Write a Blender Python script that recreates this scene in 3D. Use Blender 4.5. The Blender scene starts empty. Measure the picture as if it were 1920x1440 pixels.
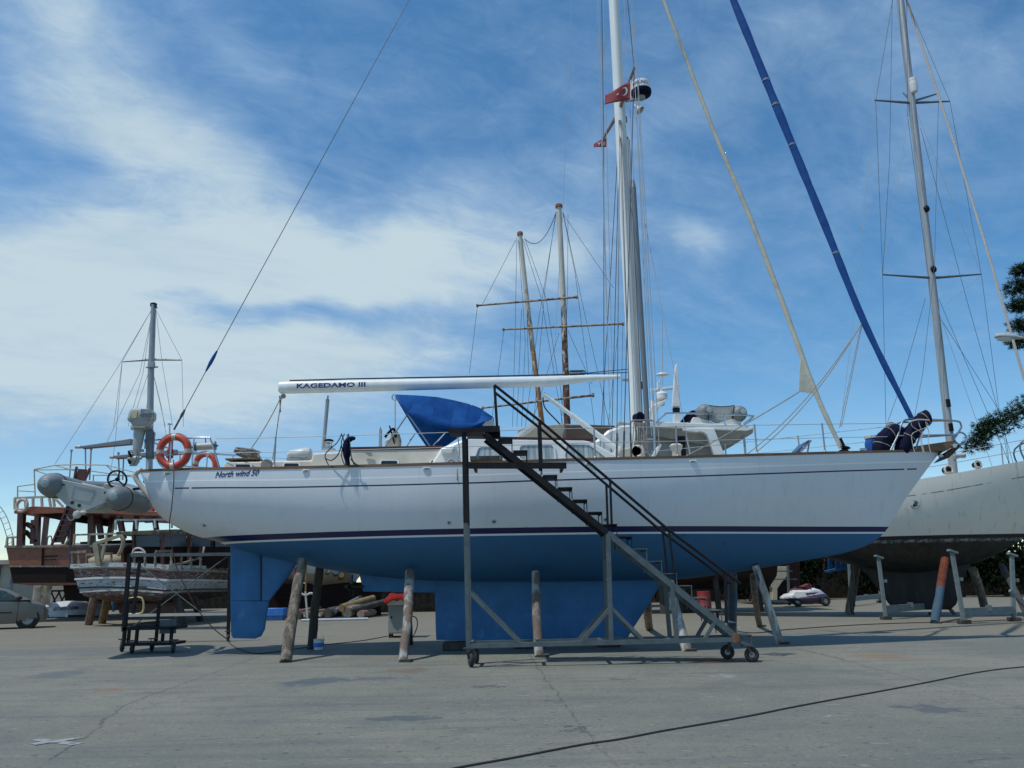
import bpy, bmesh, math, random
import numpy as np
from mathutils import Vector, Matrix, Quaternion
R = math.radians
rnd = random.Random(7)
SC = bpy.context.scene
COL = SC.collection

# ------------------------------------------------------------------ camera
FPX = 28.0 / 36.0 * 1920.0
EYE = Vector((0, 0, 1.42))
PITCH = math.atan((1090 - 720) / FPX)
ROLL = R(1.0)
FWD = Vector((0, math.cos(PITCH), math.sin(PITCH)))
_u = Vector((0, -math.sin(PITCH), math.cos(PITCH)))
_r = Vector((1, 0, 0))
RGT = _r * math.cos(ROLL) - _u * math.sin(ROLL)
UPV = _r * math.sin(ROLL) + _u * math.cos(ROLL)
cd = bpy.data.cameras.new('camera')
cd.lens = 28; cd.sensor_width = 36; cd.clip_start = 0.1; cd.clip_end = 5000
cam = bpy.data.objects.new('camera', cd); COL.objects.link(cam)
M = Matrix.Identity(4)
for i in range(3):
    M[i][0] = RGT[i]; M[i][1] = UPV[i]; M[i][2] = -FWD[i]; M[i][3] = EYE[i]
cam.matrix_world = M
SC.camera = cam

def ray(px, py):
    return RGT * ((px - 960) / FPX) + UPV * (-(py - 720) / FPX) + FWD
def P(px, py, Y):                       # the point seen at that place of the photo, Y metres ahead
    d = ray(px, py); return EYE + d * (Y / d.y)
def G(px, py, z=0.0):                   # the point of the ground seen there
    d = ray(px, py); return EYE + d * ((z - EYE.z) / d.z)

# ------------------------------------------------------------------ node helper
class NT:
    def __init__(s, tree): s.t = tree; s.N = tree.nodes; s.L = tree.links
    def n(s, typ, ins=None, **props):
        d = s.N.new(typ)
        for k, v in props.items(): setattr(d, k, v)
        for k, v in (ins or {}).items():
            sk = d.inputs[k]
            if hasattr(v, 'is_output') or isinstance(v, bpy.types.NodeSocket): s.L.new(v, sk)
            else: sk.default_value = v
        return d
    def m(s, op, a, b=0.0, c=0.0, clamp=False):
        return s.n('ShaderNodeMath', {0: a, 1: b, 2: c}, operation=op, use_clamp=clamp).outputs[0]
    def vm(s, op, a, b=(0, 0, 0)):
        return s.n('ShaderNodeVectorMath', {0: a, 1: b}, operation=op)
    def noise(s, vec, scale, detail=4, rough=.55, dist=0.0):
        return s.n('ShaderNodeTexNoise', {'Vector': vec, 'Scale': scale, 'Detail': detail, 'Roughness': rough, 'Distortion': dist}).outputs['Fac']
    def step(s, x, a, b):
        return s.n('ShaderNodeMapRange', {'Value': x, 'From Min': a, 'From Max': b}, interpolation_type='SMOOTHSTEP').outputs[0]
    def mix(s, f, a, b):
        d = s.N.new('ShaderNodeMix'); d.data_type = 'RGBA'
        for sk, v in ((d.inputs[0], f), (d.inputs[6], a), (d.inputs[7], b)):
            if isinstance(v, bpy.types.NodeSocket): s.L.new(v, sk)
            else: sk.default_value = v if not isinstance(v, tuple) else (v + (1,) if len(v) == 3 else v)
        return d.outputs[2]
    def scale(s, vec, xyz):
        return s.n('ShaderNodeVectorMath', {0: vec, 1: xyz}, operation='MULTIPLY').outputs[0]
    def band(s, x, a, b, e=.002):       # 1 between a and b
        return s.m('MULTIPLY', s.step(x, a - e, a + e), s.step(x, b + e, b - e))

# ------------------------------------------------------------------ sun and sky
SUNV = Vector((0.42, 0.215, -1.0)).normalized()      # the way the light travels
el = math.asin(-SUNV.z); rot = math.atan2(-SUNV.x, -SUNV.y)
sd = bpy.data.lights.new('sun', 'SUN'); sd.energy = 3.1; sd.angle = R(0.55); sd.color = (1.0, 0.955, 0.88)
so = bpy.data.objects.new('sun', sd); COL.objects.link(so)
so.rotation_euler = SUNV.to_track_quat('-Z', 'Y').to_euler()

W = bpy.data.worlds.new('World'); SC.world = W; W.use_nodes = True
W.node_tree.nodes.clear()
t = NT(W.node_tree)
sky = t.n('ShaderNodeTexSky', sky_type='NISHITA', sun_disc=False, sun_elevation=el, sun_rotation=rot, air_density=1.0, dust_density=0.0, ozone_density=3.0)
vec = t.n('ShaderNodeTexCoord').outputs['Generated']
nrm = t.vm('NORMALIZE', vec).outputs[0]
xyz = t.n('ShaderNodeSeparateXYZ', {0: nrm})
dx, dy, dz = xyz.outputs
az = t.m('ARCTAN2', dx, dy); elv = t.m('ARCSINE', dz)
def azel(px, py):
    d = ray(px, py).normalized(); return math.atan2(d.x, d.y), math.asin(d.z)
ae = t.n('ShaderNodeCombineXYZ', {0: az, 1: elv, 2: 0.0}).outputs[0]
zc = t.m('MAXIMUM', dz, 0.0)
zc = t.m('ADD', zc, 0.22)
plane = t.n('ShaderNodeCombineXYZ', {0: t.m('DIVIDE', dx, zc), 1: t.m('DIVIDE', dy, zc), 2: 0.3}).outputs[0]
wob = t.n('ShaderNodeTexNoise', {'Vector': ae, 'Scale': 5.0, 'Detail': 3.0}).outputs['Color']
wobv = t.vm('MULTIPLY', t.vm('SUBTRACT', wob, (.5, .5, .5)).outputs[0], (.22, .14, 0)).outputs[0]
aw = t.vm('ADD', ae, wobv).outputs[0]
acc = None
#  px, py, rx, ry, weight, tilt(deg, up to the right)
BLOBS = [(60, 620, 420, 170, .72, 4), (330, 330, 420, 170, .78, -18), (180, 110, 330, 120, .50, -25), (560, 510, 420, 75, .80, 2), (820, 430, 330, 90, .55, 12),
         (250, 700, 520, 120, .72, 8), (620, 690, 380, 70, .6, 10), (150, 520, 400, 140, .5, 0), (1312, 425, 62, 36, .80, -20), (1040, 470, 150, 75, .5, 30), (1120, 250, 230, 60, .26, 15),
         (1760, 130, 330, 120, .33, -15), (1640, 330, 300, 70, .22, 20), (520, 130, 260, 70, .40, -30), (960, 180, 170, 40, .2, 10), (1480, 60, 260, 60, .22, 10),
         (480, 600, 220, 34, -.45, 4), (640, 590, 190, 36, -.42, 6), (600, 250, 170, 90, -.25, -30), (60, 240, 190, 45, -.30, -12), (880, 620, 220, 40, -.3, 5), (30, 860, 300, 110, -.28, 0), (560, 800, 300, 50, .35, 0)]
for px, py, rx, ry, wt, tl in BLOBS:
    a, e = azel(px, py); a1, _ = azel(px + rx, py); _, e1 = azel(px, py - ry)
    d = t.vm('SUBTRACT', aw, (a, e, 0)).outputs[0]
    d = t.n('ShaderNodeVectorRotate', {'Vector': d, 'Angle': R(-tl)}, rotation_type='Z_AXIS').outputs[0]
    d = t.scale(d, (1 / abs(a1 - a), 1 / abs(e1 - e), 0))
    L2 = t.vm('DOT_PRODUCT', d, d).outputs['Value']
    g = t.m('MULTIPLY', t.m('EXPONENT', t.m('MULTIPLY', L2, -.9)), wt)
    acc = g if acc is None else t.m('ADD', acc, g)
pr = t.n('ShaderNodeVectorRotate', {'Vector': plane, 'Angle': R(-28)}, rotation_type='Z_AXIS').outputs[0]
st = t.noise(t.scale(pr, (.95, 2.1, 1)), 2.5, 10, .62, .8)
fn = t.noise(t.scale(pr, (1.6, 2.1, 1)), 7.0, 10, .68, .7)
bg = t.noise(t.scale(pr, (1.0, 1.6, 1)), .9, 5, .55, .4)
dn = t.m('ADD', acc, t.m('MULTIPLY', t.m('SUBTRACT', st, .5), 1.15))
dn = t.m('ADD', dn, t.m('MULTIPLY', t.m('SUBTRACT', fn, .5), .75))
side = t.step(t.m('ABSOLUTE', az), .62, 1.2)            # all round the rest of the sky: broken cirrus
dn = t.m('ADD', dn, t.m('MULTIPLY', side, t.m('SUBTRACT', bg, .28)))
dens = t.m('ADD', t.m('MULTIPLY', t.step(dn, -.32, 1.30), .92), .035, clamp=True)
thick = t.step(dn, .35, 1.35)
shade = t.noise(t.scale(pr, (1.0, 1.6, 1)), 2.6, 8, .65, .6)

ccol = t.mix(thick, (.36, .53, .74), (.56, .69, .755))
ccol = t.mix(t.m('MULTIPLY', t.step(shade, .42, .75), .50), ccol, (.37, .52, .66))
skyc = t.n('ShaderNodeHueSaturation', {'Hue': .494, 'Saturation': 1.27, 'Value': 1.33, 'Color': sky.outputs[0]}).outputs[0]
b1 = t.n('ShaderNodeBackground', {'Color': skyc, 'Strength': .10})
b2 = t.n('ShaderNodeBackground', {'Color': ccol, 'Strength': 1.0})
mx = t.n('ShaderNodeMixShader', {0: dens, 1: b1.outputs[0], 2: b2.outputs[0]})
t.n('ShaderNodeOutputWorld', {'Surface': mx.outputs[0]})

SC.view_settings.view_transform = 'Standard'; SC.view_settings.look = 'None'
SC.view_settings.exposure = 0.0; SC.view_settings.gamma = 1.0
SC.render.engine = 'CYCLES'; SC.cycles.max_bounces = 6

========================

** Work instructions **
Your task is to restate word for word the lines from the top of the data to the line containing "SC.camera = cam", both ends included, with every picture left out.

** Expected answer **
Write a Blender Python script that recreates this scene in 3D. Use Blender 4.5. The Blender scene starts empty. Measure the picture as if it were 1920x1440 pixels.
import bpy, bmesh, math, random
import numpy as np
from mathutils import Vector, Matrix, Quaternion
R = math.radians
rnd = random.Random(7)
SC = bpy.context.scene
COL = SC.collection

# ------------------------------------------------------------------ camera
FPX = 28.0 / 36.0 * 1920.0
EYE = Vector((0, 0, 1.42))
PITCH = math.atan((1090 - 720) / FPX)
ROLL = R(1.0)
FWD = Vector((0, math.cos(PITCH), math.sin(PITCH)))
_u = Vector((0, -math.sin(PITCH), math.cos(PITCH)))
_r = Vector((1, 0, 0))
RGT = _r * math.cos(ROLL) - _u * math.sin(ROLL)
UPV = _r * math.sin(ROLL) + _u * math.cos(ROLL)
cd = bpy.data.cameras.new('camera')
cd.lens = 28; cd.sensor_width = 36; cd.clip_start = 0.1; cd.clip_end = 5000
cam = bpy.data.objects.new('camera', cd); COL.objects.link(cam)
M = Matrix.Identity(4)
for i in range(3):
    M[i][0] = RGT[i]; M[i][1] = UPV[i]; M[i][2] = -FWD[i]; M[i][3] = EYE[i]
cam.matrix_world = M
SC.camera = cam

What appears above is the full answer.